Koinonia is to share something in common: Common person. Common mission. Common work. Common interest. Common cause. In the New Testament the word “koinonia” came to represent the common life shared by followers of Jesus. This common life emerged from the Gospel and the indwelling presence of the Holy Spirit.

For John sharing the Gospel of Jesus expands fellowship. Our most common vision of fellowship is The Fellowship of the Ring. Could a more disparate “band of brothers” have been created by their common cause?

Yes. The Church.

The church is the Fellowship of Jesus. We are united by our common union with God through Jesus. We have been gracefully brought into the communion of God. And the product is joy. We have become family in Him. People united by Jesus the King and turned into kin. Brothers and sisters not by our choosing but by His. Our usual lens for such non-familial relationships would be friendship, but here’s the thing: we choose our friends. When I see the church I see a family I was born into by the will of God.

Consuming Community



14For the whole law is fulfilled in one word: “You shall love your neighbor as yourself.” 15But if you bite and devour one another, watch out that you are not consumed by one another. 16But I say, walk by the Spirit, and you will not gratify the desires of the flesh…

22But the fruit of the Spirit is love, joy, peace, patience, kindness, goodness, faithfulness, 23gentleness, self-control; against such things there is no law. 24And those who belong to Christ Jesus have crucified the flesh with its passions and desires. 25If we live by the Spirit, let us also keep in step with the Spirit. 26Let us not become conceited, provoking one another, envying one another.


How is your family (organizational) culture today?

Fussy? Filled with fights?

Does jealousy lurk just below the surface?

Do your structures promote pride and leverage selfish ambition?

Community that consumes is common.


Such dysfunction abounds when fear, shame, and guilt have their way among us.


In Christ Jesus we have been given another way.


The Apostle Paul, writing to the Galatian churches, is concerned. He knows what happens when we our old nature runs into the old nature of another person. Unchecked by the Spirit of God, the old natures rises up and shows its conceit, its ungodly joy at provocation, and its festering envy over another’s good fortune. This kind of community is the kind that devours people and spits them out. Its always looking for the top of the pile. Its a consuming community.

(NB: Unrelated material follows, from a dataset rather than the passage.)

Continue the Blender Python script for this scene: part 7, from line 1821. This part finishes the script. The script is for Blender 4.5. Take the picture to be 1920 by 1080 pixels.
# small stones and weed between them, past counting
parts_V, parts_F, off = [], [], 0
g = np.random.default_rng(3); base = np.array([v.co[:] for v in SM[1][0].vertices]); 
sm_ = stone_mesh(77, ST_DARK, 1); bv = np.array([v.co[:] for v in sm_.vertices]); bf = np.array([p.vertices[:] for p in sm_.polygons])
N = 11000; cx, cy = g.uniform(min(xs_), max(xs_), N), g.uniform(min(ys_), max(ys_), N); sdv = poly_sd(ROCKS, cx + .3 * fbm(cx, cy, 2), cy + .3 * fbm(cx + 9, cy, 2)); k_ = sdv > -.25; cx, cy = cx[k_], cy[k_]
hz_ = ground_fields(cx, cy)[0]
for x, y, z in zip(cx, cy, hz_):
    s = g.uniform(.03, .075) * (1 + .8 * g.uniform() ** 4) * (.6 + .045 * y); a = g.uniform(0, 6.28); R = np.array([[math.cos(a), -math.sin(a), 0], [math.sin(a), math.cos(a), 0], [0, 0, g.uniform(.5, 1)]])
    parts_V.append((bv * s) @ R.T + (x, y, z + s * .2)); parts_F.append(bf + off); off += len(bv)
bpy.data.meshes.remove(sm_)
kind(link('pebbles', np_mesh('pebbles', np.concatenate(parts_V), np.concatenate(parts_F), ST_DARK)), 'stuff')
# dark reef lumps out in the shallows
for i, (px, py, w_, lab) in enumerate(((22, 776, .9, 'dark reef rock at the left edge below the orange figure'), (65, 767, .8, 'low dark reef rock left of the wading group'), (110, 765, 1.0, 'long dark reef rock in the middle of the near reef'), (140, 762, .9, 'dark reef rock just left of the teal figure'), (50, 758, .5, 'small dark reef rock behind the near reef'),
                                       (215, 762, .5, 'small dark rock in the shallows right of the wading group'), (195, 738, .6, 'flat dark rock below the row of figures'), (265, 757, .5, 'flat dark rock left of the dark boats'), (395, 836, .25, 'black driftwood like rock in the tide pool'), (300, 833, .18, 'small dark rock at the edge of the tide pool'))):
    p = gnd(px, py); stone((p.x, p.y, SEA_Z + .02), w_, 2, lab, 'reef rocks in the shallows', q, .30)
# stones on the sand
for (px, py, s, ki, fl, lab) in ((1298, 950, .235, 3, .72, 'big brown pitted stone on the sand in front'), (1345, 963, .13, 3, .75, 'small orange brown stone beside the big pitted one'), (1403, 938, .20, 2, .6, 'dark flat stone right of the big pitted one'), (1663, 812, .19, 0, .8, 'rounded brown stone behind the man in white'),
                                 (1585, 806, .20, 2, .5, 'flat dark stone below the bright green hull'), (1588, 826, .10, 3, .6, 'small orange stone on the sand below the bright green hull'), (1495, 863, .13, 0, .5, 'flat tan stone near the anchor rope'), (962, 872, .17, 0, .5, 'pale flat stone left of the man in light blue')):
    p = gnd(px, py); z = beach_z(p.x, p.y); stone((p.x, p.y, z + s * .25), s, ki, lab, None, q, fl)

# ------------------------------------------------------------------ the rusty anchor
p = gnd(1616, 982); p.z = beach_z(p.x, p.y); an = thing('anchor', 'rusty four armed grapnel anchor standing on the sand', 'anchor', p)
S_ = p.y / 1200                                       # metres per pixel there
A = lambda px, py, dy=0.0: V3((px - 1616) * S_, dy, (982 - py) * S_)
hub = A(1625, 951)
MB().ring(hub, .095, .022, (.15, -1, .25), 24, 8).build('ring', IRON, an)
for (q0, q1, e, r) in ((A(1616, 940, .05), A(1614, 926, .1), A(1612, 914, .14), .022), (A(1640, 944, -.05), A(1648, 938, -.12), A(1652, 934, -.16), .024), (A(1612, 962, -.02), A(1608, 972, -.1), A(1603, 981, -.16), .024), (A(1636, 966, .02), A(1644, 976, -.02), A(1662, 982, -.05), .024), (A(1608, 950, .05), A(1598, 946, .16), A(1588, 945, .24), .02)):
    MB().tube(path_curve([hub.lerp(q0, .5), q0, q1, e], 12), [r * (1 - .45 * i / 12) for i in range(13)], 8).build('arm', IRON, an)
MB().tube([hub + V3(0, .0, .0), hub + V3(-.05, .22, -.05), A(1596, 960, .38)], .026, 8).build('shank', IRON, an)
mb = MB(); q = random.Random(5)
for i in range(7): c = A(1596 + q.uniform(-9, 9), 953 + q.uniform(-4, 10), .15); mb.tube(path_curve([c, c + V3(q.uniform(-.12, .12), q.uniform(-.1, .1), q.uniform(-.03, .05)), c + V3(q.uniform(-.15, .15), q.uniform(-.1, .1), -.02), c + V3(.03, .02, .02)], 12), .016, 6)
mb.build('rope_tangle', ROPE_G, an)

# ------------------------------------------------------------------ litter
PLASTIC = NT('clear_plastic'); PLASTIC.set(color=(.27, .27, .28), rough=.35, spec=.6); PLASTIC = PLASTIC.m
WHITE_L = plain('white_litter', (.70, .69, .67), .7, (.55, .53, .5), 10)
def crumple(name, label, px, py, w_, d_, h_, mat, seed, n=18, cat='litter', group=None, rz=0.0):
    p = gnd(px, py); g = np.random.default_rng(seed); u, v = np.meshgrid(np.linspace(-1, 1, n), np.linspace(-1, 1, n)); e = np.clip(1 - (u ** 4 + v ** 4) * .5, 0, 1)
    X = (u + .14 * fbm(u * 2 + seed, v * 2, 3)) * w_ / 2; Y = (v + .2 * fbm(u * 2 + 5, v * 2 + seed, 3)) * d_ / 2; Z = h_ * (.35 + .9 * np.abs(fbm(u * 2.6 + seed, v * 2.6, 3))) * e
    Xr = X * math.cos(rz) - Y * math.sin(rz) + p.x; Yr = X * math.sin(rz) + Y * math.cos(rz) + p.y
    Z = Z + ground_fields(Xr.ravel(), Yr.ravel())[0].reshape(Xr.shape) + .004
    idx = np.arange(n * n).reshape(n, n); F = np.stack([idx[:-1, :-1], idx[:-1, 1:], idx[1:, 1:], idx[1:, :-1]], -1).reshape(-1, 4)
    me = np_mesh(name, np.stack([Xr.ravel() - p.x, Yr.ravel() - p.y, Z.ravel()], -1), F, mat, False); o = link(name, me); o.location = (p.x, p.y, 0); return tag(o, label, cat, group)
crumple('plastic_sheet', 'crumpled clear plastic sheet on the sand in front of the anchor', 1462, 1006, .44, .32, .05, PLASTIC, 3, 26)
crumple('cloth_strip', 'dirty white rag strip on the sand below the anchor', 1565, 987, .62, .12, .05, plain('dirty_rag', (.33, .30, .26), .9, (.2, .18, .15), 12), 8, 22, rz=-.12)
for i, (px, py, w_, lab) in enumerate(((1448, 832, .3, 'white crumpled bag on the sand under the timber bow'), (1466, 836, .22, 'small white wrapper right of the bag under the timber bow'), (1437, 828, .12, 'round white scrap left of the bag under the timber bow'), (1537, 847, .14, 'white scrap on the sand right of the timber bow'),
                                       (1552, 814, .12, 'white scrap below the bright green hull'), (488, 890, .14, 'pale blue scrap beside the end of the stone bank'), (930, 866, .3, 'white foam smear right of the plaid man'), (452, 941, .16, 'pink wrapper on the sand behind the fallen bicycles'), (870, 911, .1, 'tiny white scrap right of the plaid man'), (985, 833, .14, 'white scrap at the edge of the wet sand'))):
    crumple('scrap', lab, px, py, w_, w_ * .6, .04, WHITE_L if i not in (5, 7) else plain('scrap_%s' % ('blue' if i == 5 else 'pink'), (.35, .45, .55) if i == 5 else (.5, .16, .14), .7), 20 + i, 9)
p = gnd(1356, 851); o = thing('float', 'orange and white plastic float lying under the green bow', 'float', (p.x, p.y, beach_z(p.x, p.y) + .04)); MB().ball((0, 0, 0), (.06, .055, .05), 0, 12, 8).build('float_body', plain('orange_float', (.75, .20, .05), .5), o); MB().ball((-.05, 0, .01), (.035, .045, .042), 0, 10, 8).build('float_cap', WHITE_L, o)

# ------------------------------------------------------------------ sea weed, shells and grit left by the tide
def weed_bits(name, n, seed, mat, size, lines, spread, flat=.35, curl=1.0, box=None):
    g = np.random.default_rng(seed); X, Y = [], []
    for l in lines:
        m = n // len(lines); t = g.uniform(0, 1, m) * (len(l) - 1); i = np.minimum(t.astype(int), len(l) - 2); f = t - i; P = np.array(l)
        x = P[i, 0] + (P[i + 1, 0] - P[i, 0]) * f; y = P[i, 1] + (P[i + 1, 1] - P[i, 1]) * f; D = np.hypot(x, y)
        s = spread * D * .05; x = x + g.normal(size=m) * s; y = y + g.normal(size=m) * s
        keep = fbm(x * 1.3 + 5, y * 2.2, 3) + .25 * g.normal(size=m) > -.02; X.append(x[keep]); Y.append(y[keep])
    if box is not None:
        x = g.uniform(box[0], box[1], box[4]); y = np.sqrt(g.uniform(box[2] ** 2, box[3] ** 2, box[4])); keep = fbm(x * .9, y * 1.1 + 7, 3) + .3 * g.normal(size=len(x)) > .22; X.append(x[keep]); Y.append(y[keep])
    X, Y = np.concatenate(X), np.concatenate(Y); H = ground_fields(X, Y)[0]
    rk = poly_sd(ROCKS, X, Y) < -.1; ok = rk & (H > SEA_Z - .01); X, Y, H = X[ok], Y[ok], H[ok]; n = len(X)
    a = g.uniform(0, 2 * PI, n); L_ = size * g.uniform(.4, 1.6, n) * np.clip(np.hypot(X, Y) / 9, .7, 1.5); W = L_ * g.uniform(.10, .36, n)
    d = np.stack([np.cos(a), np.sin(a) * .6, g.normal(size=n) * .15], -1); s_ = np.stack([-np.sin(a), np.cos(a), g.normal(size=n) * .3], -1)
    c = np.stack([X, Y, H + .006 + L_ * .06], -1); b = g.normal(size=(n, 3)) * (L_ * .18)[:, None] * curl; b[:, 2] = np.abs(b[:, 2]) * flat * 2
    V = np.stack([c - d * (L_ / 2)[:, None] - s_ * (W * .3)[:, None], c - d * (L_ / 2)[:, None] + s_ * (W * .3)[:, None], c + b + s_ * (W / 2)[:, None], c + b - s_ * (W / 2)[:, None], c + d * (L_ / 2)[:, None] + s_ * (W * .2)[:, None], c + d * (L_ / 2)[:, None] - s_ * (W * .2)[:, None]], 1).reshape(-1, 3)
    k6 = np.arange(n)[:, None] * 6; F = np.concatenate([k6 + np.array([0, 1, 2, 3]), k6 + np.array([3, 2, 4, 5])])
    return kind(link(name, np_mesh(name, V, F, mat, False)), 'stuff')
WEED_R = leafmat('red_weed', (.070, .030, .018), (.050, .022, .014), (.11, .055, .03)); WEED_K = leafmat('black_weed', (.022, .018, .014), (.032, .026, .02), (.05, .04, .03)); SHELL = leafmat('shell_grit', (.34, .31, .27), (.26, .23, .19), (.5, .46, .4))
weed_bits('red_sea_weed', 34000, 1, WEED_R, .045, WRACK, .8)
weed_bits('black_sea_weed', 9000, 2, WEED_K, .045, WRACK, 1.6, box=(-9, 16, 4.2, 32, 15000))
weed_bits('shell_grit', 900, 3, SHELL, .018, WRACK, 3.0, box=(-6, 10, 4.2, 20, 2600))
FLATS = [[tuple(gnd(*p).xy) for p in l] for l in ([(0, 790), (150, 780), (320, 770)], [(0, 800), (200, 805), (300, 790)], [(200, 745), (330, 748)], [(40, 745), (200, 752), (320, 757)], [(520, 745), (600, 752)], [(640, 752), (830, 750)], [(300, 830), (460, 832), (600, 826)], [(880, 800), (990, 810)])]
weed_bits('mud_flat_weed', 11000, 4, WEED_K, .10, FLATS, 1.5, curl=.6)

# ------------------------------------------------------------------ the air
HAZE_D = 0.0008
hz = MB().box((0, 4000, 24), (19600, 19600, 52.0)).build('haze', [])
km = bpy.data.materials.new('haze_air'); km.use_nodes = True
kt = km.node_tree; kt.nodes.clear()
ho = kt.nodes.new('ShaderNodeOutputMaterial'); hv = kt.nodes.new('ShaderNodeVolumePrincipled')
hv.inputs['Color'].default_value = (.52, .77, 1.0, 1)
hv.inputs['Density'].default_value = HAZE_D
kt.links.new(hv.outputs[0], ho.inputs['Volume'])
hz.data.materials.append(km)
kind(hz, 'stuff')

The community that consumes has nothing to do with the Spirit of God and the fruit that is borne of a community surrendered to Jesus. Spiritual leadership in Jesus’ name will yearn for and create the environments that seek maturity that displays Jesus’ love, joy, peace, patience, kindness, goodness, faithfulness, gentleness, and self-control. Then we will catch glorious glimpses of The Communing Community of God, Father, Son & Holy Spirit.